Придав состояние секретности статистике, режим таким образом отдал экономическую науку на откуп схоластике, научному лицемерию. Избавив себя от обслуживания наукой, режим лишился способности ориентироваться во времени и пространстве.
Экономические реформы, обычно приписываемые правительству Косыгина (1965), пытавшиеся использовать те или иные элементы товарно-денежных и рыночных методов управления, могли только ухудшить положение дел. Они были органически несовместимы с иными принципами управления, исходившими из прописей “Коммунистического манифеста”.
Рыночная среда могла существовать лишь при одном условии - если бы началась денационализация индустрии, но последнее было бы невозможным без одновременного демонтажа всей социально-политической системы. Свертывание реформ являлось единственно возможным способом сохранения “политической экономии социализма”. Но их последствия не прошли даром.
В русском обществе появились метастазы в лице так называемых “шестидесятников”, которые от критики системы постепенно дошли до ненависти к самой России. Режимы социалистических стран Востока были откровенно напуганы попыткой ревизии “марксизма”, постепенно свертывая с отступниками экономические и политические отношения. Восточноевропейские государства, находившиеся в орбите СССР лишь вследствие Ялтинских и Потсдамских деклараций, воспользовавшись прецедентом, делали одну за другой попытки покинуть мир натурально-вещественной экономики.
Венгрия 1956, Берлинская стена 1961, Чехословакия 1968, Польша 1981, старый конфликт с Югославией и целый рад других, менее громких, но аналогичных событий составляли бесспорные признаки несостоятельности экономического эксперимента и политических форм, в условиях которых он мог проводиться.
Осуществив, воспользовавшись моментом, насилие над естественных ходом развития, русский марксизм сам себя поставил в безвыходное положение. Экономическая система, созданная ими, могла на первых порах существовать, лишь отгородившись от остального мира непроницаемыми государственными границами.
В дальнейшем эти отношения должны были распространиться на весь остальной мир, либо национальное хозяйство России, признав поражение, должно было принять правила игры своего противника. Либо натуральный продуктообмен и соответствующая ему социальная структура общества, не признающая национальных и цивилизационных особенностей, либо товарно-денежный рынок, развивающийся в национальных и цивилизационных границах.

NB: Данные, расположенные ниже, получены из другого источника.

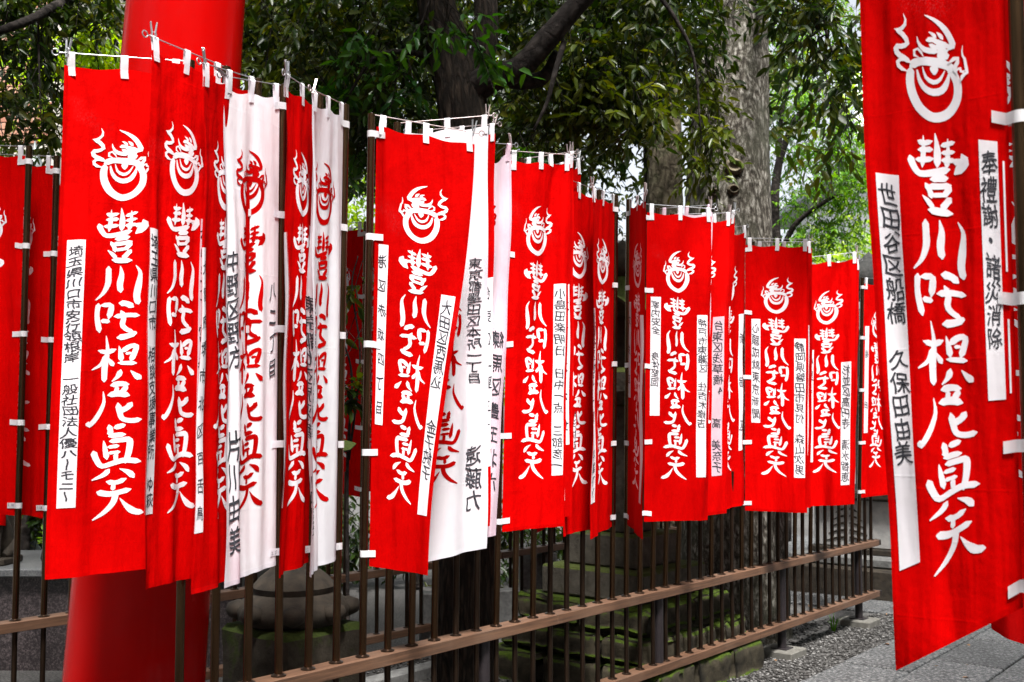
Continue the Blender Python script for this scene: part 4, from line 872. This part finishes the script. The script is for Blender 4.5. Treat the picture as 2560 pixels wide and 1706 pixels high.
# seated stone fox with red bib on the plinth
c = A(-6, 1425, 6.95); z0 = zt+.055
fx = thing('fox_statue', (c[0], c[1], z0), 'dark stone seated fox with red bib on the granite plinth, cut by left edge', 'statue')
MB().box((c[0]-.11, c[1]-.14, z0), (c[0]+.11, c[1]+.14, z0+.05), None, .01).build('base', 'dark_stone', fx)
m = MB(); H = lambda x, y, z: (c[0]+x, c[1]+y, z0+.05+z)
m.tube([H(0, .06, 0), H(0, .05, .08), H(0, .01, .2), H(0, -.03, .3), H(0, -.05, .38)], [.085, .095, .075, .055, .04], 18)
m.tube([H(0, .0, .43), H(0, -.05, .425), H(0, -.10, .41), H(0, -.145, .395)], [.045, .05, .03, .01], 14)
for s_ in (-1, 1):
    m.tube([H(.03*s_, -.02, .45), H(.037*s_, -.02, .49), H(.04*s_, -.025, .53)], [.022, .016, .003], 8)
    m.tube([H(.035*s_, -.06, .26), H(.04*s_, -.085, .12), H(.04*s_, -.095, 0)], [.028, .022, .024], 10); m.tube([H(.075*s_, .06, .08), H(.08*s_, .0, .03), H(.07*s_, -.05, .01)], [.05, .04, .022], 10)
m.tube([H(0, .13, .03), H(0, .19, .16), H(0, .17, .32), H(0, .14, .40)], [.025, .045, .04, .008], 12)
smoothing(m.build('body', 'dark_stone', fx), 70)
m = MB(); m.tube([H(0, -.045, .36), H(0, -.06, .30), H(0, -.075, .22)], [.052, .072, .080], 20, False); m.build('bib', 'red_cloth', fx, True)
c = A(118, 1425, 6.95)
vz = thing('flower_vase', (c[0], c[1], z0), 'small dark vase with green sprig on the granite plinth', 'vase')
smoothing(MB().lathe((c[0], c[1], z0), [(.03, 0), (.045, .04), (.035, .10), (.028, .14), (.04, .16)], 18).build('vase', 'dark_stone', vz), 60)
crown(vz, [(118, 1360, 6.95, .03, .03, .05, 6)], 'leaf_bright', .05, 6, .09, droop=-.6, name='sprig', seed=44, twigs=False)
# bronze lantern whose roof shows over the back banners at left
c = A(86, 430, 9.2); bl_ = thing('bronze_lantern', (c[0], c[1], 0), 'grey metal lantern roof with pointed finial behind the back banners at left', 'lantern')
smoothing(MB().lathe((c[0], c[1], 0), [(.40, 0), (.40, .2), (.14, .35), (.12, 1.6), (.2, 2.5), (.34, 2.75), (.30, 2.85)], 24).build('post', 'old_metal_roof', bl_), 50)
MB().lathe((c[0], c[1], 2.85), [(.22, 0), (.22, .62)], 6).build('fire_box', 'old_metal_roof', bl_)
zt2 = c[2]; smoothing(MB().lathe((c[0], c[1], zt2-.62), [(.62, 0), (.64, .05), (.50, .16), (.36, .26), (.33, .36), (.31, .38)], 36).build('roof', 'old_metal_roof', bl_), 50)
smoothing(MB().lathe((c[0], c[1], zt2-.25), [(.30, 0), (.315, .04), (.285, .06), (.285, .10), (.25, .18), (.16, .26), (.08, .32), (.045, .40), (.018, .47), (.004, .55)], 36).build('finial', 'old_metal_roof', bl_), 50)

# ------------------------------------------------------------------ buildings
def brickmat():
    m, n, l, b = newmat('brick'); at_ = N(n, 'ShaderNodeObjectInfo'); r = ramp(n, l, at_.outputs['Random'], [(0, (.26, .11, .07)), (.5, (.34, .17, .11)), (1, (.42, .24, .17))]); l.new(r.outputs[0], b.inputs['Base Color']); b.inputs['Roughness'].default_value = .9
    t = noise(n, l, 60, 4); bump(n, l, t.outputs[0], .3, .004, b)
brickmat()
plain('mortar', (.38, .35, .31), (.48, .45, .40), 40, .95)
p0, p1 = A(-500, 1080, 10.2), A(135, 1080, 10.2)
bb = thing('brick_building', ((p0[0]+p1[0])/2, 10.2, 0), 'pale red brick building glimpsed through leaves at far left', 'building')
MB().box((p0[0], 10.2, -.02), (p1[0], 15, 7), None, .01).build('wall', 'mortar', bb)
zlo = A(0, 360, 10.2)[2]; zhi = A(0, 20, 10.2)[2]; bme = None; xs = A(-40, 0, 10.2)[0]; r_ = 0; z = zlo
while z < zhi:
    x = xs-(.11 if r_ % 2 else 0)
    while x < p1[0]-.05:
        x1 = min(x+.21, p1[0]-.002)
        if x1-x > .2:
            if bme is None:
                o = MB().box((-.105, -.012, 0), (.105, .03, .062), None, .004).build('brick', 'brick', bb); bme = o.data
                for v in bme.vertices: v.co += Vector(ORG[bb])
            else: o = bpy.data.objects.new('brick', bme); COL.objects.link(o); o.parent = bb
            o.location = Vector((x+.105, 10.2+random.uniform(-.003, .003), z))-Vector(ORG[bb])
        x += .22
    z += .075; r_ += 1
# white clapboard house seen in the middle gap
p0, p1 = A(1420, 1080, 20), A(1720, 1080, 20); zt = A(1550, 618, 20)[2]
wh = thing('house', ((p0[0]+p1[0])/2, 20, 0), 'white clapboard house with grey eave seen through the second gap', 'house')
MB().box((p0[0], 20.05, 0), (p1[0], 25, zt), None, .01).build('wall', 'white_wall', wh)
z = 2.6; bm_ = None
while z < zt-.2:
    M = np.eye(4); m = MB(); y0 = 20.0
    if bm_ is None:
        o = m.add([(p0[0], 20.045, 0), (p1[0], 20.045, 0), (p0[0], 19.985, 0), (p1[0], 19.985, 0), (p0[0], 20.04, .2), (p1[0], 20.04, .2)], [(0, 1, 3, 2), (2, 3, 5, 4)]).build('board', 'white_wall', wh); bm_ = o.data
    else: o = bpy.data.objects.new('board', bm_); COL.objects.link(o); o.parent = wh
    o.location = (0, 0, z); z += .2
MB().box((p0[0]-.3, 19.4, zt), (p1[0]+.3, 25.4, zt+.16), None, .02).build('eave', 'grey_eave', wh)
m = MB(); m.add([(p0[0]-.3, 19.4, zt+.16), (p1[0]+.3, 19.4, zt+.16), (p1[0]+.3, 22.4, zt+.75), (p0[0]-.3, 22.4, zt+.75), (p0[0]-.3, 25.4, zt+.16), (p1[0]+.3, 25.4, zt+.16)], [(0, 1, 2, 3), (3, 2, 5, 4), (0, 3, 4), (1, 5, 2)]).build('roof', 'grey_eave', wh)
# hall with curved pale roof at right
p0, p1 = A(2120, 420, 21), A(2700, 420, 21); ze = A(2165, 408, 21)[2]
hl = thing('hall', ((p0[0]+p1[0])/2, 21, 0), 'hall with curved pale ribbed roof behind the small-leaved tree', 'building')
MB().box((p0[0]+.5, 21.6, 0), (p1[0], 27, ze), None, .01).build('wall', 'white_wall', hl)
MB().box((p0[0], 20.4, ze), (p1[0], 28, ze+.22), None, .02).build('eave', 'grey_eave', hl)
prof = [(20.4, .22), (21.2, .55), (22, 1.05), (22.8, 1.75), (23.5, 2.6), (24, 3.4)]
m = MB(); vs = []; 
for (y, z) in prof: vs += [(p0[0]+(y-20.4)*.35, y, ze+z), (p1[0], y, ze+z)]
rf = m.add(vs, [(2*i, 2*i+1, 2*i+3, 2*i+2) for i in range(5)]).build('roof', 'roof_pale', hl, True)
k = 0
while k < 16:
    x = p0[0]+.1+k*.22; pts = [(max(x, p0[0]+(y-20.4)*.35), y, ze+z+.02) for y, z in prof]; MB().tube(pts, .055, 6).build('roof_rib', 'roof_pale', rf); k += 1

# leaf mass added to darken the space behind the plinth, and fallen leaves
hg = thing('filler_hedge', A(60, 1400, 8.6)*[1, 1, 0], 'dark leaf mass added to darken the space behind the granite plinth at lower left', 'filler_hedge')
trunk(hg, [A(60, 1560, 8.6)*[1, 1, 0], A(62, 1200, 8.6), A(58, 1000, 8.6)], [.05, .04, .02], 'branch_bark', 'stem', 10, 20, .03)
crown(hg, [(-60, 1250, 8.8, 1.0, .35, .75, 170), (200, 1250, 8.8, 1.0, .35, .75, 170), (480, 1280, 8.9, .9, .35, .6, 130)], 'leaf_dark', .11, 8, .3, name='foliage', seed=51)
rnd = np.random.default_rng(60); n_ = 150
fl = np.array([fpt(A0+rnd.uniform(-1, 6), .026 if k % 2 else .016, FA, rnd.uniform(.45, 2.5) if k % 2 else rnd.uniform(-2, .4)) for k in range(n_)]); dd = rnd.normal(0, 1, (n_, 3)); dd[:, 2] = .05; dd /= np.linalg.norm(dd, axis=1)[:, None]
V, Fc = leaf_mesh(fl, dd, np.tile([0, 0, 1.], (n_, 1))+rnd.normal(0, .15, (n_, 3)), rnd.uniform(.03, .07, n_), rnd.uniform(.012, .03, n_), rnd)
tag(mk('fallen_leaves', V, Fc, 'dead_leaf', smooth=True), 'scattered brown fallen leaves on gravel and paving', 'leaves', kind='stuff')

hg = thing('filler_hedge', A(1040, 1460, 10.2)*[1, 1, 0], 'low leaf mass added to darken the view behind the back fence at centre', 'filler_hedge')  # second leaf mass, added to darken the centre background
trunk(hg, [A(1040, 1470, 10.2)*[1, 1, 0], A(1042, 1380, 10.2), A(1038, 1250, 10.2)], [.05, .04, .02], 'branch_bark', 'stem', 10, 20, .03)
crown(hg, [(720, 1330, 10.2, 1.0, .35, .55, 130), (980, 1330, 10.4, 1.0, .35, .55, 130), (1250, 1320, 10.6, 1.0, .35, .55, 130), (1480, 1300, 11, .9, .35, .6, 110)], 'leaf_dark', .11, 8, .3, name='foliage', seed=52)
# unseen ring of trees added on the near sides to dim the sky light
rnd = np.random.default_rng(41); n_ = 3600; th = rnd.uniform(math.radians(-205), math.radians(25), n_); rd = rnd.uniform(13, 16, n_)
org = np.stack([rd*np.cos(th), 2+rd*np.sin(th), rnd.uniform(0, 1, n_)**.8*9.5], 1)
b, d, up, L, W_, ti, _ = sprays(org, 1.3, 7, .55, rnd, .3); V, Fc = leaf_mesh(b, d, up, L, W_*1.3, rnd)
tag(mk('light_block_wood', V, Fc, 'leaf_dark', smooth=True, tint=np.repeat(ti*.6, 7)), 'unseen mass of trees added on the near sides to dim the sky light', 'trees', kind='stuff')
# ------------------------------------------------------------------ banners: front row, reading side towards us (pole on the right)
R, RF, WH, WS, PK = 'red_cloth', 'red_cloth_faded', 'white_cloth', 'white_cloth_stained', 'pink_cloth'
banner('the broad red banner before the pillar', 'broad red banner at far left front before the red pillar, long ink strip on left', *front(434, (476, 157), (152, 135), True, 0.405), R,
       [(.07, .215, .347, .866, '埼玉県川口市安行領根岸　一般社団法人優ハ丨モニ丨')], amp=.013, f1=.75, sw=.03, tw=-3, clip_tilt=-.1, seed=12, L=1.735, drop=.036, crease=(.92, .9, -.02, .10), bil=.0)
banner('the second red banner from the left', 'red banner overlapping the broad leftmost one, with two ink strips, highest clothespin', *front(523, (566, 172), (372, 92), True, 0.360), R,
       [(.0, .13, .335, .865, '埼玉県川口市　相談支援事業所　ゆ萩'), (.74, .88, .295, .665, '社中安全　営業繁栄', PK)], amp=.010, f1=.8, clip_tilt=.0, seed=4)
banner('the narrow red banner left of the white one', 'red banner seen narrow, tucked left of the first white banner', *front(606, (645, 202), (504, 160), True, 0.340), R,
       [(.0, .10, .335, .885, '大阪府堺市北区百舌鳥')], amp=.010, clip_tilt=.25, seed=8)
banner('the white banner with big brush writing', 'white banner with red print and large black brush name down its left edge', *front(683, (708, 217), (556, 193), True, 0.340), WS,
       [(.03, .24, .315, .58, '中野区野方', 'ink'), (.03, .24, .68, .955, '片川由美', 'ink'), (.80, .95, .38, .62, '八二丁目', 'ink')], amp=.014, f1=.9, clip_tilt=1.3, date='2.27', seed=21)
banner('the red banner between the two white ones', 'narrow red banner hanging between two white banners, pink strip on its right', *front(758, (799, 243), (713, 187), True, 0.340), R,
       [(.0, .08, .30, .86, ''), (.72, .88, .27, .66, '心願成就　　　　　', PK)], amp=.009, clip_tilt=.12, date='2.2', seed=5)
banner('the white banner beside the gap', 'white banner with red print beside the gap in the row, ink address on left', *front(828, (864, 266), (778, 226), True, 0.340), WH,
       [(.04, .26, .40, .73, '東京都北区赤羽南', 'ink'), (.04, .26, .78, .93, '川口史子', 'ink')], amp=.016, f1=1.1, clip_tilt=-.5, clip_mat='rusty_steel', bar_mat='rusty_steel', date='2.28', seed=31)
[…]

Ни сосуществования двух систем, о которой безостановочно толковала официальная кремлевская пропаганда, ни их конвергенции, придуманной Гелбрейтом и охотно транслированной Сахаровым, не были возможны. То и другое относилось к досужим иллюзиям, предназначенным разве что в для применения в идеологической войне.
Несмотря на то, что последние двадцать лет (1969-1989) внетоварного существования хозяйство России отнюдь не находилось в так называемом застое, а наоборот, накапливало мощный потенциал для нового рывка вперед, осознание обществом этого положения стало совершенно невозможным. Повторилась ситуация, которая уже создала однажды в России предпосылки для начала Первой русской революции.

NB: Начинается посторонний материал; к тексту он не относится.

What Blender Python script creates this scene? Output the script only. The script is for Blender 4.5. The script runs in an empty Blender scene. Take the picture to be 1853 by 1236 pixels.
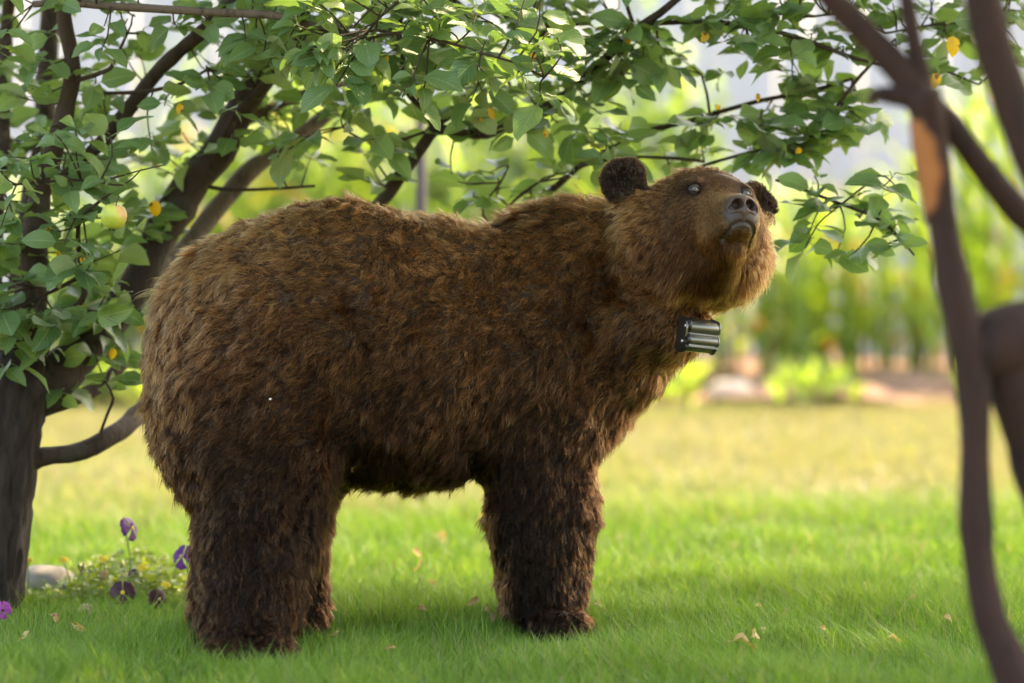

Никакие темпы роста народного хозяйства, никакой его подъем не способны были тогда переубедить население в приближении экономического краха. Как в 1904, так и в 1988 годах общественное сознание, разочаровавшись в реалиях общественно-политического строя и социально-экономической системы, требовало перемен.
И точно так же, как в начале века, в его конце режим оказался не в состоянии отделаться реформами сверху от предрассудков и фантазий общества. Тогда наступило время действовать массам. Реформы, если их делают низы, называются революциями.
Различную ширину колеи можно терпеть на железной дороге, да и то, если это имеет хоть какое-то разумное объяснение. Но двух экономических систем современное мировое хозяйство вынести не смогло. Главное, оно стало непереносимым и для самого русского общества. Русский эксперимент с марксизмом закончился. История русской цивилизации продолжается.